Check each line of the data for "scene" and select those that have it.

## START Data block

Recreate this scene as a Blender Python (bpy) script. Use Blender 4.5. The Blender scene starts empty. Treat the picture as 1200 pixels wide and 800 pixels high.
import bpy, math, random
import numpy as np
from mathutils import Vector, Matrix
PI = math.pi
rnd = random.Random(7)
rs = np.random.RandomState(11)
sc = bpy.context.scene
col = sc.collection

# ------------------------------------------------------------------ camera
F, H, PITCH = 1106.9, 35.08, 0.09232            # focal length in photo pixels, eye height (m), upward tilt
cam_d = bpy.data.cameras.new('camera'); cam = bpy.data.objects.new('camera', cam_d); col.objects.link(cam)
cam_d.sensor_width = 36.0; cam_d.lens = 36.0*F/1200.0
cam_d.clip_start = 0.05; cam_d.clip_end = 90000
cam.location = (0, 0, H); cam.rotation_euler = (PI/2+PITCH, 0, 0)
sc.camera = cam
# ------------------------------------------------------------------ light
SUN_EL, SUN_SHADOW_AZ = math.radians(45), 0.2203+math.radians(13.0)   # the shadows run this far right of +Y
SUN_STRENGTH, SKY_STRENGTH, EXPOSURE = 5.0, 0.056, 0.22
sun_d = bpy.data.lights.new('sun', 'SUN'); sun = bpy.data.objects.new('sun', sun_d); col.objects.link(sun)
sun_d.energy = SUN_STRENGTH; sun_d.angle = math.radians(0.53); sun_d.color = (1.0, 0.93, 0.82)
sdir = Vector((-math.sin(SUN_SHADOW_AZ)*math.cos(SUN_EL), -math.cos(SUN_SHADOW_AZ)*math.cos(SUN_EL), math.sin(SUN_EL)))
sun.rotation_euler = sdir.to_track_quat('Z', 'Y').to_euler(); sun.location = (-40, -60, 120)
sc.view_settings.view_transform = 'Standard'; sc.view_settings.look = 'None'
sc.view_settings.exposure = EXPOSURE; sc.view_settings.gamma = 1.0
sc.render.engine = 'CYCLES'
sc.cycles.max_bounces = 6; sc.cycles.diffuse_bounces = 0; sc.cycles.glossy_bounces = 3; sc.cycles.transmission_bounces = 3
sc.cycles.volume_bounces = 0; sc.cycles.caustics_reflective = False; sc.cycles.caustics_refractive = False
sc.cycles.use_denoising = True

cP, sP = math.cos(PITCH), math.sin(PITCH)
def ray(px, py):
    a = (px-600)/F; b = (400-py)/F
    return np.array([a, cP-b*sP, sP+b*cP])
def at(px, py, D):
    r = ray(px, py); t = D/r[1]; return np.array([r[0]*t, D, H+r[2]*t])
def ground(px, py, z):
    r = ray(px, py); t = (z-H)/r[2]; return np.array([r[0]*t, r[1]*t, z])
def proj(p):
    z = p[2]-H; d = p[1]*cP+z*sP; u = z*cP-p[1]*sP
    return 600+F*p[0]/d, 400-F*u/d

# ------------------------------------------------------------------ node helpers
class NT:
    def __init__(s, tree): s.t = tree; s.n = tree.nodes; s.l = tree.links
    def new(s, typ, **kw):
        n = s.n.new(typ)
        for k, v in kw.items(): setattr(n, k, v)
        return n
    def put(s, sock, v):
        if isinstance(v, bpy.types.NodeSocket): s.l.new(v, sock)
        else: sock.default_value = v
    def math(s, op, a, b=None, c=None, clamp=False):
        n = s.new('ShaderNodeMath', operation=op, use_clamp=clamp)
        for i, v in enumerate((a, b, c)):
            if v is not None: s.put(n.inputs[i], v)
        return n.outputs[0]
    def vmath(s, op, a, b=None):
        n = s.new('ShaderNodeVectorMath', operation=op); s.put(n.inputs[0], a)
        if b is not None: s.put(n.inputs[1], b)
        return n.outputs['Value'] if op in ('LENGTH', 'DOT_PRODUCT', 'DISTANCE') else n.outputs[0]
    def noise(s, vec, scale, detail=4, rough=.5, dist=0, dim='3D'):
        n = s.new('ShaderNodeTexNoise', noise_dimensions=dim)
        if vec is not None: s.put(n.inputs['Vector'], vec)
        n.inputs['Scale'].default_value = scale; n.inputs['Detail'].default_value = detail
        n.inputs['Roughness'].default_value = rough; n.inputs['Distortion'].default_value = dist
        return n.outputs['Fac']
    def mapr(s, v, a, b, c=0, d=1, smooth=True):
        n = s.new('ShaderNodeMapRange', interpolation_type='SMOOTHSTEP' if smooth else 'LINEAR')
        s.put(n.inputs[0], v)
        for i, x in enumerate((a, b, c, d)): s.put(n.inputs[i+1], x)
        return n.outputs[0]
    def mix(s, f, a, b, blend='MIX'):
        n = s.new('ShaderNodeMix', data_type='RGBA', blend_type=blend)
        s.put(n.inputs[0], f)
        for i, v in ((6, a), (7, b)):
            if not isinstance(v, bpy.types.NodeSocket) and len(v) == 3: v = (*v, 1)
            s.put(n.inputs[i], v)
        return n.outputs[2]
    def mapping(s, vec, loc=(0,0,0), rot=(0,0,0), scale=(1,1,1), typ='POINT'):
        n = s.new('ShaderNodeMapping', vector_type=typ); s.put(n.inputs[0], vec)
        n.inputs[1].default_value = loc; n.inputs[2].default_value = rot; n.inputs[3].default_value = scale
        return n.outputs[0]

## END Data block

Solution for this exercise:
Recreate this scene as a Blender Python (bpy) script. Use Blender 4.5. The Blender scene starts empty. Treat the picture as 1200 pixels wide and 800 pixels high.
sc = bpy.context.scene